It still feels like yesterday.
There are so many thoughts racing through my mind; so many emotions flooding through me: great sadness, anger, confusion, fear, empathy, sympathy, and so many more. I think the initial feeling on the day of the 911 attack was nothing more than pure shock. But now, after 20 years of remembering, and hearing stories from the people who survived either the attack itself, or the loss of friends and loved ones in the attack, the emotion is even higher.

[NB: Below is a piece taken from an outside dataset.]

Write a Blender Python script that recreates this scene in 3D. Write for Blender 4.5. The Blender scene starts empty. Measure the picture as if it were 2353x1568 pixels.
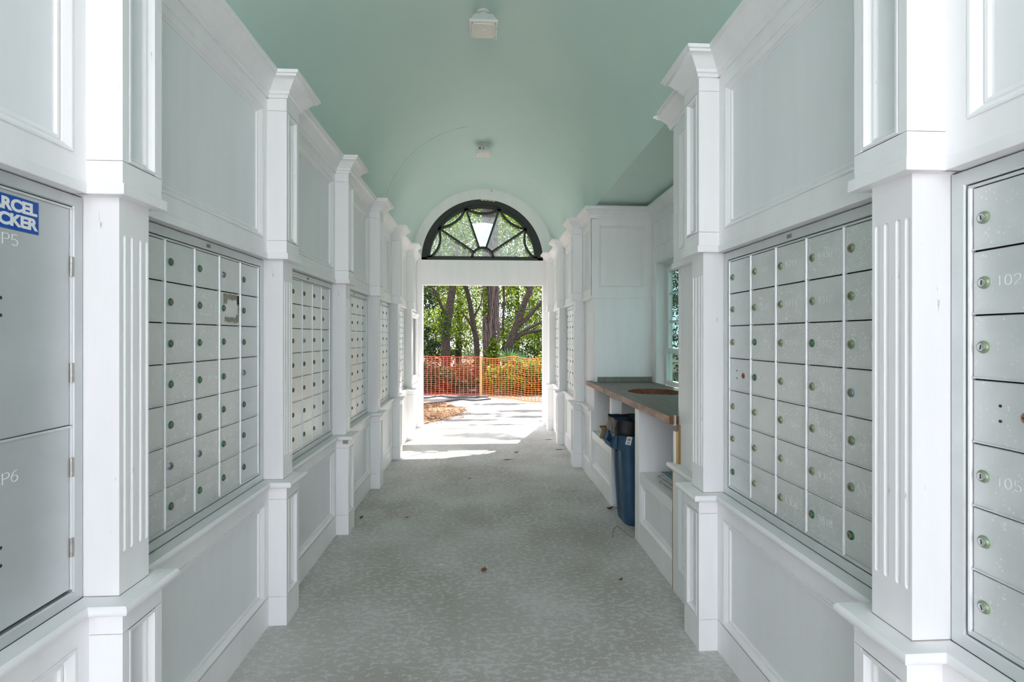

Sept. 11, 2001. I was at work, listening to the radio. The news broke in and said a plane hit one of the World Trade Center towers in NYC. What?!?! I ran into our break room, where a dozen other people were already watching the TV news. We all thought it was an accident - the plane's controls were not working, or the pilot passed out, or died. Then the news camera moved to show another plane heading for the second tower. At that moment I knew there was something terribly wrong happening right before our eyes. My heart sank and I went numb when the plane hit the second tower. What the hell was happening?? As the events unfolded and the death toll rose, everything seemed so surreal. In the days that followed the disbelief and shock of what happened finally began to sink in. How could this be happening HERE?? I don't typically watch the news, but I watched the coverage on TV with horror. I felt so terrible for those who died, but even more so for those who lost loved ones in such a terrible act. I think there were a lot of us wandering around at the time, feeling very lost, confused, shocked, and afraid of how far this was going to go. This past week I've been watching documentaries on PBS about 911, and while the replays of the events are still horrible to watch, the interviews with people who experienced it first hand are so interesting. Their strength and insight, along with their tenacity to get past what they had been through, just amaze me. The one that really hit me was a gentleman who was a fire chief, and was dispatched to ground zero with his crew. Imagine the thoughts that went through him when he sent his crew into one of the towers to try and evacuate and rescue people who were trapped inside. Among his crew was his younger brother, who was killed when the tower collapsed. On the one hand, the entire crew, including his brother, had a job to do - it's what they are trained for. But wow, when it's a brother... I cannot even imagine the terror, guilt, sadness, or any other emotions he might have felt when he watched that tower fall with his brother inside. There are probably so many more back stories like this one that we may never know. We NEED to know their stories, and to always remember one of the worst tragedies in our country's history. May we never forget.